You’re having these conversations anyway. You’re paying for this time anyway. The insights are being generated anyway. They’re just evaporating into Zoom recordings nobody watches and meeting notes nobody reads.
The system problem isn’t “I need to create content.” It’s “I need to capture what’s already happening and turn it into something publishable.” Those are completely different challenges. The first requires finding time you don’t have. The second requires building a 30-minute weekly habit.
How I Actually Do This
Let me tell you how my process works, because it’s simpler than people expect.
Everyone has AI note-takers in their calls now. I do too. Every coaching session, every sales conversation, every strategy discussion is being documented automatically. The raw material is accumulating whether I think about it or not.
From there, I use a system to pull those notes, collect the content topics that surfaced, and organize them in a dashboard. When I sit down to create content, I’m not staring at a blank page. I’m looking at a list of real questions, real patterns, and real insights from the past week’s conversations.
Then the process looks a lot like what we’re doing right now. I pick a topic that feels timely or important. I answer a set of questions about it, talking through my thinking. And that raw material gets shaped into a finished piece.
The whole thing, from conversation to published content, takes a fraction of the time that “sit down and think of something to write about” takes. Because I’m not generating ideas. I’m refining ideas that already exist.
Why This Makes Your Content Better
There’s a quality argument here too, not just an efficiency one.
Content that comes from real conversations with real people is inherently more interesting than content brainstormed in a vacuum. When you write about a question that five clients asked you this month, you’re addressing something your market actually cares about. Not something you think they should care about. Something they told you they care about, with their time and attention.
You also develop pattern recognition faster than almost anyone else in your space. You’re talking to agency owners (or whoever your clients are) every day. You’re hearing what they’re struggling with right now. You’re seeing which problems are growing and which are fading. You’re sitting on a real-time feed of market intelligence.
If you’re capturing that and turning it into content, you’re publishing about emerging challenges while your competitors are still writing about last year’s topics. You become the person who’s always ahead, not because you’re psychic but because you’re actually listening to the market and publishing what you hear.
The agencies that build this capture system have an unfair content advantage. Their content is grounded in reality. It addresses real problems. It uses language that buyers actually use. And it gets produced consistently because the raw material is a byproduct of work they’re already doing.
Start This Week
Here’s the minimum viable version.
After your next three client or sales calls, write down the questions that came up.

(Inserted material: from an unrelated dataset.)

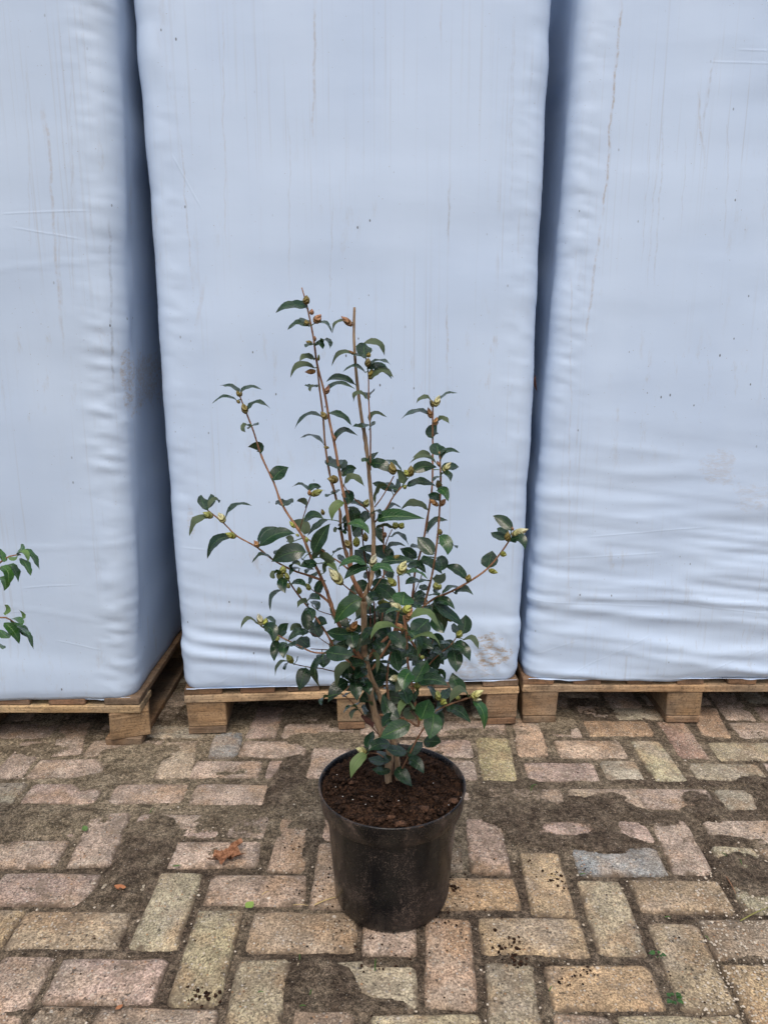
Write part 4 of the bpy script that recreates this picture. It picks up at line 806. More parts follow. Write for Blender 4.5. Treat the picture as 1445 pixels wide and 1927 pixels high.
# leaves: base x y, middle x y, tip x y, seen width [, flags: n fresh, u underside, d dead, +/-k centimetres forward/back]
LV = {
'A': '''720 205 650 195 585 172 52|700 215 590 200 502 250 40 -1|735 345 650 322 583 368 32|730 340 695 310 668 280 50 -1|775 320 840 318 886 388 20|1000 320 925 312 888 388 18|770 468 740 468 705 485 15
765 465 800 462 822 495 40|825 440 850 440 872 490 22|770 565 715 545 663 578 35|770 628 665 608 603 690 35|785 745 740 750 697 742 20|780 745 752 750 738 785 15 1|842 805 920 735 1045 770 28|1040 735 930 690 845 718 38
825 965 720 945 630 1040 25|860 930 950 945 1017 1015 35|908 1120 960 1050 1060 1085 35|832 1150 755 1085 663 1103 20|1115 555 1100 500 1112 455 95|1090 460 1195 452 1240 540 35 -1|1028 530 940 520 882 612 28
1025 530 1070 540 1105 560 26|1112 660 1040 610 958 652 22|1125 605 1210 572 1285 605 17|1120 632 1210 612 1290 700 42|1145 700 1220 635 1303 690 38 1|1127 832 1060 795 1030 855 30|1130 830 1100 800 1060 790 24 -1|1140 815 1150 795 1163 772 26
1145 995 1175 935 1258 958 32|1145 1005 1090 1020 1022 1020 32 -1|1140 1030 1155 1015 1172 1010 30|248 792 200 752 122 742 28|262 800 320 752 412 772 24|245 852 160 820 68 868 18|305 925 370 860 467 900 26|325 1018 292 1020 297 1062 30
335 1022 350 1015 365 1015 14|398 1205 390 1158 312 1160 55|487 1390 520 1335 590 1298 85|925 1305 880 1275 837 1250 42|925 1302 955 1275 975 1245 60 -1|915 1290 885 1255 875 1220 46 -2|925 1308 935 1278 940 1245 38 1''',
'B': '''485 140 430 102 370 145 25|510 150 570 82 665 72 16|468 218 370 192 268 250 28|512 275 550 248 598 282 30|487 378 478 335 515 290 78|1022 1008 965 945 892 905 72|985 1072 930 1045 878 1018 52|988 1052 960 1015 920 990 58 -1|1008 1080 1080 1058 1112 1138 60''',
'C': '''185 218 150 165 142 112 60|190 205 208 155 205 105 50 -1|190 205 232 150 262 168 32|187 268 108 285 60 395 42|305 272 372 188 488 187 28|348 402 240 430 182 548 56''',
'P1': '''880 470 770 378 640 415 35|890 470 950 400 1045 410 90 -1|535 672 490 620 425 600 100|535 662 600 610 655 560 82|845 662 815 610 710 600 70|810 872 930 795 1075 840 100|1125 845 1000 920 855 1072 70|938 1305 1030 1110 1165 905 175 1|810 1050 800 930 665 862 155 u -1
205 1215 430 1050 690 1045 150 1|198 1175 290 1010 465 962 70|620 1180 620 1120 560 1100 100 -2|838 1292 610 1305 370 1425 225 2|530 1335 460 1300 410 1270 90 -1|375 1375 230 1335 105 1445 45|918 1378 1000 1305 1105 1280 88 u|1015 1365 1120 1375 1235 1420 120 u|1330 1420 1310 1370 1300 1320 90 -2|1210 1315 1290 1265 1390 1240 35 -2''',
'P2': '''330 415 400 320 512 300 125 -1|345 512 470 425 622 550 85|668 238 700 165 812 75 80 n 1|690 228 640 200 590 212 62 n|700 238 850 245 1005 375 130|880 190 1010 225 1130 340 50 -2|1150 512 1145 420 1045 305 105|1000 622 860 530 725 500 88 -1|928 528 800 600 765 790 62 u 1
1040 640 1075 540 1060 440 90|1010 585 960 520 918 485 82|350 605 400 690 395 800 145 -1|345 765 215 830 180 1015 112 n 1|182 645 230 612 275 580 60 1|180 648 150 662 120 690 40 1|410 820 490 960 450 1170 140 -3|385 900 370 1030 400 1170 60 -2|620 830 520 770 420 758 70 -1
680 890 625 960 610 1050 120 -2|390 1050 560 1065 682 1195 100 n 1|500 1245 535 1160 615 1100 112 -3|780 1100 830 1200 882 1330 112 -3|975 1232 1110 1200 1222 1355 50|918 1425 1020 1325 1185 1362 62|780 1112 920 1078 1052 1140 50 u|740 905 790 885 832 930 40
285 1125 325 1155 358 1200 58 1|275 1130 252 1130 235 1165 26 1|300 1062 330 1045 355 1045 30|920 888 1010 795 1120 835 50|792 1012 1010 950 1440 985 150 n 2''',
'P3': '''265 502 400 420 592 430 140 -1|172 692 370 625 580 690 88|602 402 420 295 212 385 36|500 300 420 255 262 300 78 -1|625 268 600 180 605 98 195|640 345 735 215 905 232 72|665 480 770 415 892 425 105 -1|660 522 725 525 780 630 70|640 562 590 575 540 625 36|612 885 560 830 470 800 122|600 720 680 755 745 895 108 n 1
472 1012 280 920 102 1005 85|465 1335 560 1170 742 1152 82 -2''',
'P4': '''320 430 272 428 275 492 40|402 490 375 570 415 698 130 1|370 655 235 730 212 942 62|490 578 595 555 705 622 78|612 358 530 370 470 462 52|505 335 540 298 620 335 42|842 282 730 300 610 332 112 1|650 228 680 265 720 300 52|770 370 730 380 705 430 50|840 292 900 295 955 300 25
930 435 1000 300 1140 425 82 n 1|740 582 790 460 905 388 62 -2|840 712 870 600 965 520 112 -1|732 770 800 755 892 790 92|722 860 655 815 572 900 66|780 800 825 850 850 932 92 -1|725 1205 700 1050 690 895 142 1|690 902 765 955 782 1072 92 2|800 1092 890 1085 982 1110 132 -2|882 1292 830 1200 770 1080 160 -1
732 1222 580 1225 450 1345 98 2|640 1200 560 1165 478 1210 110 -1|370 1292 370 1190 458 1105 130 -1''',
'Q1': '''400 430 520 470 530 650 150 1|415 325 495 330 570 405 62 -1|350 405 190 325 95 472 50|605 620 560 730 553 905 122|725 650 680 720 680 865 132 1|742 662 800 672 865 660 80 2|895 570 960 650 1040 700 165 -2|850 690 890 720 945 745 52 -1|752 905 620 935 563 1105 46|748 910 722 950 705 1015 45
838 925 852 890 855 860 30 -1|985 990 945 1110 888 1302 185|1215 850 1105 1010 1168 1252 100 1|1200 800 1215 890 1215 992 180 -1''',
'Q2': '''235 620 420 655 622 660 185 2|612 550 575 620 555 712 62 3|555 385 400 385 245 348 168 1|482 470 410 490 370 550 60|600 345 595 440 645 590 200|890 290 800 375 720 490 112 2|865 480 725 500 655 640 112 1|1215 300 990 285 845 462 88 n 3|1305 592 1210 445 1065 370 170 2|868 510 970 565 1010 742 150 1|868 660 930 740 930 915 72 u 2
790 800 690 785 590 822 112 1|802 822 800 740 855 650 170|582 790 435 870 385 1112 112 1|632 990 540 955 460 982 110|800 850 710 900 630 1000 150|545 1030 400 1110 268 1315 172|640 1010 650 1120 665 1290 165 1|740 1020 800 1090 832 1220 130|1190 960 1020 920 842 895 190 -1|1230 890 1190 740 1165 600 150 1|1292 632 1210 590 1130 550 70
970 745 1050 770 1125 790 62 -1''',
'P5': '''505 450 310 385 118 495 88 n 2|525 492 360 520 195 655 120 2|505 440 430 330 340 250 150 -2|755 385 600 255 385 240 112 1|842 382 770 275 640 190 140 -1|560 522 730 480 890 575 88 n 3|690 430 900 395 1205 400 112 1|1050 472 1190 455 1312 572 100|988 602 1160 552 1338 655 52 n 2|1212 650 1120 675 1030 722 90|882 960 790 830 670 760 165 1|742 885 680 830 600 790 100 n
1000 1010 1002 920 1020 820 275 n 4|680 890 575 895 545 1032 130 1|992 1088 870 1068 755 1135 52 n 4|262 1292 130 1170 0 1040 142 -1|442 922 250 1020 65 1260 215 n 3|952 1130 840 1180 720 1232 170 -1|602 1185 460 1165 335 1225 40 -2|560 640 520 600 470 560 120 -2|700 600 640 560 600 560 120 -2|860 640 800 560 740 520 110 -2''',
'P6': '''542 322 440 195 325 75 192|312 372 215 290 90 235 130|382 242 310 215 230 218 60 -1|620 62 725 160 735 322 150 n 1|790 180 820 192 838 215 16|600 352 655 430 640 540 160 -1|345 402 520 435 665 582 100 1|532 342 455 362 388 392 62|530 640 625 650 702 560 130|982 652 870 520 690 470 118|880 745 760 765 655 862 60 -1|830 850 950 785 1085 868 82 -1
1280 502 1310 390 1345 262 200 -1|540 960 700 950 832 1062 105|545 972 735 1100 965 1288 130 1|930 1400 975 1270 980 1130 180 -1|882 1402 838 1330 832 1245 102|480 1020 630 1120 685 1382 195|520 1190 600 1290 690 1382 130 1|420 1020 465 1060 525 1110 110|495 680 430 675 360 702 36|450 802 405 760 358 730 90 -1|440 850 350 870 280 950 110 -1|600 862 590 800 650 780 90|500 872 560 865 622 880 40
225 1192 440 1100 650 1335 88 n 5|262 1402 380 1290 485 1195 245 2|245 950 315 1010 390 1102 82 1|60 620 150 560 240 620 60 -2''',
'Q3': '''960 532 1095 575 1185 757 140 1|950 590 985 720 1000 907 190|1090 460 1215 455 1302 595 72|940 552 870 518 785 520 42|872 610 840 680 790 740 112 -1|640 612 720 615 805 682 92 1|650 602 700 560 780 520 92|350 490 620 408 782 572 60 n 5|335 345 465 470 470 722 100 n 3|600 450 545 560 480 712 120 1|270 700 370 650 462 702 110 1|430 1042 520 890 605 735 205 n 4
470 1030 680 1000 885 1088 150 3|520 1060 650 930 755 880 150 1|620 660 690 760 740 882 170 -1|385 890 310 985 285 1152 200 n 5|270 1130 315 1220 330 1350 180 3|1135 1162 1000 1060 950 905 180 1|1140 1162 1020 1165 905 1325 110 2|800 1262 860 1190 912 1110 120|620 1090 675 1160 700 1280 72|740 940 805 925 850 1012 82 u|560 720 650 640 700 620 120 -2|560 800 480 780 400 820 130 1|720 860 700 960 690 1060 150 -1''',
'Q4': '''1245 597 1040 680 835 782 230 n 4|1100 510 950 400 870 180 185 2|1060 520 940 540 865 642 160 1|1312 388 1160 325 1100 497 92 n 5|1290 400 1220 440 1312 522 112 3|985 882 820 870 668 962 150 3|650 925 690 800 742 690 120 2|1195 960 1050 960 905 930 138|972 1105 880 1020 790 960 100 1|955 1112 810 1095 668 1060 130 2|655 1012 515 1110 435 1332 140 n 3|955 1200 850 1240 720 1210 118 1
620 465 620 400 622 325 92|545 400 475 430 440 537 62|510 375 420 368 330 462 16|510 345 560 308 620 290 15|690 322 662 293 630 293 15|600 470 665 560 742 640 80 d|360 222 395 190 440 160 36|112 230 62 262 45 342 25 1|560 60 480 20 400 0 90|700 60 640 30 560 20 110|900 90 980 110 1060 160 90 -2''',
'Q5': '''380 532 430 400 485 258 250 n 4|545 445 535 600 490 802 235 n 3|408 830 530 830 652 842 162 1|203 1047 305 920 400 835 140 1|203 1075 315 1120 415 1272 150 1|40 1195 125 1290 255 1445 172 1|720 380 885 420 1052 585 130|1078 282 1210 415 1230 672 120 n|320 120 312 200 290 322 72 1|560 440 620 380 600 280 90 -1''',
}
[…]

Just the questions. Keep a running list somewhere, a Google Doc, a Notion page, a notebook. After a week, look at the list. You’ll probably have 10-15 questions.
Pick the one that keeps coming up. Answer it the way you’d answer it on a call, conversationally and from experience. That’s your next piece of content. Post it on LinkedIn, put it in your newsletter, publish it as a blog post.
You just created content without a brainstorming session, without a content calendar, and without staring at a blank page. You captured something your business was already producing and made it visible.
Do that every week for three months. You’ll have more content than most agencies produce in a year. And every piece of it will be grounded in what your market actually wants to know.